A taxpayer-funded green scheme designed to hit SNP climate targets has been branded “absurd” after it emerged it would take almost 1,000 years for taxpayers to recoup costs.
The price of decarbonising a small Victorian Crown Office building in Elgin, which involves insulation and installing a heat pump to replace a gas boiler, has spiralled to £3.5 million. The Telegraph has the story.
The estimated saving on annual energy bills is just £3,885, meaning it will take more than 900 years for the public purse to be reimbursed.
SNP and Green ministers want all Scottish homes to have zero emissions heating systems by 2045, and have sought to sell the plans to the public by claiming switching to heat pumps will cut their bills.
However, critics have said costs of converting will be extortionate, particularly for older properties.
“This Crown Office scheme involves utterly ludicrous expense to the taxpayer for minute benefit,” Fergus Ewing, a former SNP minister who now sits as a backbencher at Holyrood, told the Sunday Mail.
“According to these revelations, the annual savings will only be £3,885 and, as the total costs of the work are £3.5m, it will take nearly 1,000 years to recoup the benefits. And that may not even take account of electricity running costs.”
The original costs of the “experimental” project to decarbonise the small procurator fiscal’s office in Elgin, Moray, was initially estimated to be £2.2 million.
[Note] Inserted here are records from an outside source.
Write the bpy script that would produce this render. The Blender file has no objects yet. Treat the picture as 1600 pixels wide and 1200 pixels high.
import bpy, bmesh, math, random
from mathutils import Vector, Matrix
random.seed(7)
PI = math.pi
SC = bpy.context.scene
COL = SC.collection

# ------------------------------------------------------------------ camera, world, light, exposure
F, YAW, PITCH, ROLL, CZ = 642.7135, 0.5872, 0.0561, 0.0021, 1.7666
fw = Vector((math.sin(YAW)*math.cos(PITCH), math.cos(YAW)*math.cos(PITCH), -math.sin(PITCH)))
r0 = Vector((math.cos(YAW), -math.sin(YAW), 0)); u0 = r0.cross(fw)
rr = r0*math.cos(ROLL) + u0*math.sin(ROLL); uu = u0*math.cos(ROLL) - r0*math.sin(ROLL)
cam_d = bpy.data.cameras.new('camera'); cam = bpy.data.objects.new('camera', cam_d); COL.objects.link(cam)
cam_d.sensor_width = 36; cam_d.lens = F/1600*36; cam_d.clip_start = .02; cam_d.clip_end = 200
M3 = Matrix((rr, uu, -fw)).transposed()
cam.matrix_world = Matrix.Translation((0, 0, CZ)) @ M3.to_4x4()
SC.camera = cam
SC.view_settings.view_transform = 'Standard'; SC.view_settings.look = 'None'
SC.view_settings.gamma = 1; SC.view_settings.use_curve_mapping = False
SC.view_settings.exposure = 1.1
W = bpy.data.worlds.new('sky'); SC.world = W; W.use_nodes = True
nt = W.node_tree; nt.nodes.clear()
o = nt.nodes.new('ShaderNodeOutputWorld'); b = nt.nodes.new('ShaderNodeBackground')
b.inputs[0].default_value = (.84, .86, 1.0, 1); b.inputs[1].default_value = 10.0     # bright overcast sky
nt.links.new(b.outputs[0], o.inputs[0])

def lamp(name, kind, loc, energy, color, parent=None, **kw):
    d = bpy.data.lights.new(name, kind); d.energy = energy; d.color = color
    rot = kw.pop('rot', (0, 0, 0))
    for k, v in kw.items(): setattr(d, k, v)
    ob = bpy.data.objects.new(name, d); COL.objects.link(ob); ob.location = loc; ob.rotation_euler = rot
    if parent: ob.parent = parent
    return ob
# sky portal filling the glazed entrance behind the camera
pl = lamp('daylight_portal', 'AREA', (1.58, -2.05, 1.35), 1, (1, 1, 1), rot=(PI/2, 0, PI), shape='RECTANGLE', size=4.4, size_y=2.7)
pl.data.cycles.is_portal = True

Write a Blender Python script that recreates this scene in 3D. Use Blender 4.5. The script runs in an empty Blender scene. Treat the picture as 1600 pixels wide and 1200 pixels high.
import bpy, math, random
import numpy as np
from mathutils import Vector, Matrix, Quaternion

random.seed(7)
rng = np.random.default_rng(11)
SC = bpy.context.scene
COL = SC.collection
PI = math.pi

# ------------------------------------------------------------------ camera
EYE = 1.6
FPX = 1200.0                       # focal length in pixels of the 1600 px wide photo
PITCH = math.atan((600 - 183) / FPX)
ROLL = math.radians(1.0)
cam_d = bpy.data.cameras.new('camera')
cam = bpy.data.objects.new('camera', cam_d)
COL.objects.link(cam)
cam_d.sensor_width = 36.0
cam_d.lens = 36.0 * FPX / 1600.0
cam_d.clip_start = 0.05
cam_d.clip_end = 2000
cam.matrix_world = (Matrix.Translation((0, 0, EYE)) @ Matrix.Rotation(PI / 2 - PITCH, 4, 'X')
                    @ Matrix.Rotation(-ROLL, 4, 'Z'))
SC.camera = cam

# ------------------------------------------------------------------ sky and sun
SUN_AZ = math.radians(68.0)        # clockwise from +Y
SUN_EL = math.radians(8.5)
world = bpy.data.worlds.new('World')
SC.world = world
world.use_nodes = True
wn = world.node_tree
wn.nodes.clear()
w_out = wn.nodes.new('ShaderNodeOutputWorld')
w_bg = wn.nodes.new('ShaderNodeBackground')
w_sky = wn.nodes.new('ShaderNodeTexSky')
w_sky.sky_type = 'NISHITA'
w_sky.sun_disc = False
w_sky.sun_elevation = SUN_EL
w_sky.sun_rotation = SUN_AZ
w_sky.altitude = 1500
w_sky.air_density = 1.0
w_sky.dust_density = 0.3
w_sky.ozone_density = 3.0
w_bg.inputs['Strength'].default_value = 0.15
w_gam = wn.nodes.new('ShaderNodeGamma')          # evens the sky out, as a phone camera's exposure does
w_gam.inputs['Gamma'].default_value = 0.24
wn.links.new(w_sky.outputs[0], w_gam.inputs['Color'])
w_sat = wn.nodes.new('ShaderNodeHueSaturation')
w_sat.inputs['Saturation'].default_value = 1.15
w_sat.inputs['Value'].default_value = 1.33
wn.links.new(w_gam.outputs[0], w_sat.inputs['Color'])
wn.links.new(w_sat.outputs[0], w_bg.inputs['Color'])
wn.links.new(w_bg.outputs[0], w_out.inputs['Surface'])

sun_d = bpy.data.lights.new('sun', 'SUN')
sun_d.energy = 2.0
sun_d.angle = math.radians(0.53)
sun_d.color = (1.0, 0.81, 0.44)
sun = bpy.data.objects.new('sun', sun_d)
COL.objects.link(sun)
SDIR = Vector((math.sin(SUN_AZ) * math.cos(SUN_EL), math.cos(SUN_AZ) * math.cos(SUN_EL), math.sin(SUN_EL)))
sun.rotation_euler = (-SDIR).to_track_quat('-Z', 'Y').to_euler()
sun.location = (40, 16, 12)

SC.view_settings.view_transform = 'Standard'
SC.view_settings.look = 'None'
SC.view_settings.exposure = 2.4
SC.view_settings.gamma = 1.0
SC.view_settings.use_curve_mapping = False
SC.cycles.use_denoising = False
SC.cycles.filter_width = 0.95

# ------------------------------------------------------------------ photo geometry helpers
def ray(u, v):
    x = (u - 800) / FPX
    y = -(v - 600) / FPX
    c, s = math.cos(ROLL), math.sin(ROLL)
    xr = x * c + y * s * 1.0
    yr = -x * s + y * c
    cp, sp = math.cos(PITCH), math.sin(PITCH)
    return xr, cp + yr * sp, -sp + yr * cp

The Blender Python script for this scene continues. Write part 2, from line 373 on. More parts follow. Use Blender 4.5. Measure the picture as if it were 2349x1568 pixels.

It rose to £3.5 million within a few months.
The scheme was supposed to demonstrate the viability of converting Victorian buildings to operate with environmentally friendly heating systems.
However, figures disclosed through Freedom of Information suggest the project is costing £2,342 per square metre, with the building’s annual gas bill only around £2,500 on average.
Based on those figures, a 100-square-metre flat would cost £234,000 to convert, and a 150-square-metre house would cost the property owner £351,000. The average cost of a home in Scotland is £189,000.

Carbon-neutral targets
Sources at the Crown Office, Scotland’s prosecution service, said they were “obliged” to undertake measures to meet targets set by the SNP government, which call for emissions to be reduced by 2.5 per cent per year and for the organisation to become “carbon neutral” by 2040.
The Scottish Government has set a “backstop” date of 2045 for all homes to use zero direct emissions heating systems.